It can be difficult to recognize what is and isn’t popular in other countries. A franchise, genre, or performer can look niche in the United States even as it becomes the most important thing in the rest of the world. Everyone knows Ultraman is a big deal in Asia, but most people don’t recognize it as the $7.4 billion-dollar industry that it is. It’s more profitable than Godzilla, Superman, Sonic the Hedgehog, and Middle-earth, so why doesn’t it have a bigger worldwide presence?
It’s a very good year to be a fan of Japanese giant monster movies. Kaiju cinema gave the world Godzilla Minus One, perhaps the most poignant, epic, and beautiful take on the genre since the King of the Monsters first rose from the sea. Only a few months later, Legendary Pictures would add to Godzilla’s 70th birthday with Godzilla x Kong: The New Empire. The American offering is a celebration of Godzilla’s sillier side, and it was rewarded with the biggest box-office profit the franchise has ever seen. The king is where he belongs, but perhaps other notable franchises can capitalize on the moment.
Ultraman is gigantic
Introduced in 1966’s Ultra Q TV series, Ultraman is the central figure in Japan’s enduringly popular Kyodai Hero subgenre of tokusatsu media. It’s a specific type of superhero story in which the protagonist grows to a tremendous size to fight kaiju. Godzilla likely inspired the earliest movements in this subgenre. 1964’s Ghidorah, the Three-Headeed Monster was the turning point of Toho’s franchise, which depicted Godzilla as a hero for the first time. This concept of a monstrous figure turning over a new leaf to help humanity became the Kyodai Hero trope. Ultra Q formalized the concept two years later, cementing it in Japanese culture. In the first 22 years of the Ultraman franchise, it generated billions in merchandise. Ultraman became the third-most-profitable licensed character in the world during the 80s. His popularity was immense, absurd, and inarguable. However, it remained heavily localized in Asia. America only got bits and pieces of Ultraman, but it never took the world by storm in the way it could have.

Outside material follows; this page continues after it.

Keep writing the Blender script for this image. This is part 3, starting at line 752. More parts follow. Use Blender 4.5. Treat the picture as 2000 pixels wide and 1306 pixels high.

Americans rarely get Ultraman
In the 1960s and 70s, TV networks occasionally dubbed Ultraman shows for broadcast, but that process gradually became less frequent as the years went on. Most Americans know the Ultraman franchise as a thing that’s popular in Japan without really knowing its details, elements, or appeal. Other Japanese franchises like Super Sentai, Godzilla, and even Kamen Rider have massive American fanbases. Owners and creators brought those properties across the world, exposing fans to them in a way that stuck. Ultraman certainly has support in the United States, but it’s at a very different level. While all of these franchises have hardcore devotees, the lion’s share of Americans innately know what they need to know about Sentai shows or kaiju movies. Most people in the States can’t say a thing about Ultraman aside from the fact that he’s big in Japan. The obvious core of the problem is that the other major Japanese franchises have unique arms designed to appeal to Americans. Sentai has Power Rangers, Godzilla has the Monsterverse, and Kamen Rider has a big enough fanbase that it has never needed to reach out. Ultraman has, for whatever reason, been unable to attain Kamen Rider‘s level of crossover appeal, so perhaps it’s time to try the other strategy.
Could Ultraman become even bigger?
Most American fans of Ultraman probably first experienced the character in the early 2000s. The beloved FoxBox programming block, a co-production between American TV network Fox and 4Kids Entertainment, introduced countless young people to anime. Sonic X, Ultimate Muscle, Kirby: Right Back at Ya!, Shaman King, Cubix: Robots for Everyone, Winx Club, and the widely-despised dub of One Piece lit up the Saturday mornings of many early-2000s youths. Ultraman Tiga was one of the first shows in the programming block. The series aired in 1996 in Japan, then made it to America in 2002. 4Kids was notorious for damaging their shows with confused, questionable dubs that would often reduce the impact of their source material. Though several Ultraman programs enjoyed English dubs, most still live exclusively in their original language. Netflix now seeks to bring the franchise some attention through an animated adaptation. It’s well-received and decently popular, but it’s an animated film on a streaming service that drops similar projects every other week. The franchise needs something bigger.
The Monsterverse could be the ideal model for something to properly introduce Ultraman to an American audience. As the Monsterverse finds its greatest peak of box office success, it’s a perfect opportunity to elevate an even more popular brand. Ultraman is dragged between several owners, but the Netflix adaptation made it work. Legendary Pictures found a perfect new dimension of the Godzilla franchise, but Ultraman hasn’t been as lucky. If there were ever a time to give Ultraman a live-action spotlight in the United States, it is now. Superhero movies need a sudden reinvention, and the Kyodai Hero would be the perfect new dimension.